In May 2020, the “Defund the Police” political movement arrived. Shortly thereafter, some elected officials pledged to refuse donations from law enforcement associations, such as unions.

“Almost always, policies have good intentions but unintended consequences. I will give the benefit of the doubt to the past, but let’s not make the same bad decisions again going forward,” Ryan said.

The meeting wasn’t about pointing fingers or accusations or falling into acidic discourse. Instead, he said, “I want to foster listening and understanding how this happened. And what it will take policy-wise to stop this from happening in the future.”

The Sutter Lawn meeting filled these goals. Police Chief Kathy Lester described tremendous police work behind identifying the suspect within three hours and quickly apprehending him.

But when a retired military officer asked about protecting ourselves with guns, Lester was adamant the police could protect us. I don’t fault her. Lester is an exceptional public servant. But if the facts make one thing obvious, it’s this: The police can’t protect us.

Mayor Darrell Steinberg, who often plays tennis at Sutter Lawn, attended the meeting. “I would literally do anything and everything to increase public safety in our city,” he said.

I believe Steinberg probably means well. But his help in passing Measure L last month means about $10 million a year from our city budget will permanently fund the nonprofit youth services industry, all on the hope that someday our city might be safer.

I respectfully challenge the mayor’s statement that he will “do anything and everything” for public safety. When he had the opportunity to avoid potential future cuts to safety, he caved to political favors and special interests.

Dan Tibbitts spoke from his heart, but it was grounded in the work he has been doing since his sister’s murder.

“Politicians who condone this travesty of justice killed my sister, and likely thousands more. Our skyrocketing crime is caused by our elected officials, despite everything they claim to be doing to stop it,” he said.

“Law enforcement must be part of any functioning community. Demonization of law enforcement is what we have today. Criminals are smart, hatefully smart,” Ryan said. “When they see and hear the Defund the Police and (no-money pledge) narratives gaining traction, they become emboldened and more brazen. It plays a large part as to why we are here today.”

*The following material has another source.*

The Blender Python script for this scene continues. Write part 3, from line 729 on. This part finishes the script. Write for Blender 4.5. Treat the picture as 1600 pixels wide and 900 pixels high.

I agree with Ryan. We all know people who have been victimized. We know terrific people who took the opportunity to move on to greener pastures and safer locations. These horrific incidents could have happened to anyone.

How many more times do we have to meet and grieve before we try to change our criminal justice policies and try something different?

“All of these ridiculous criminal policies that have proven to make us less safe and more vulnerable and have clearly been an 11-year failure that needs to be changed,” Ryan said at the meeting. “If not now, when?”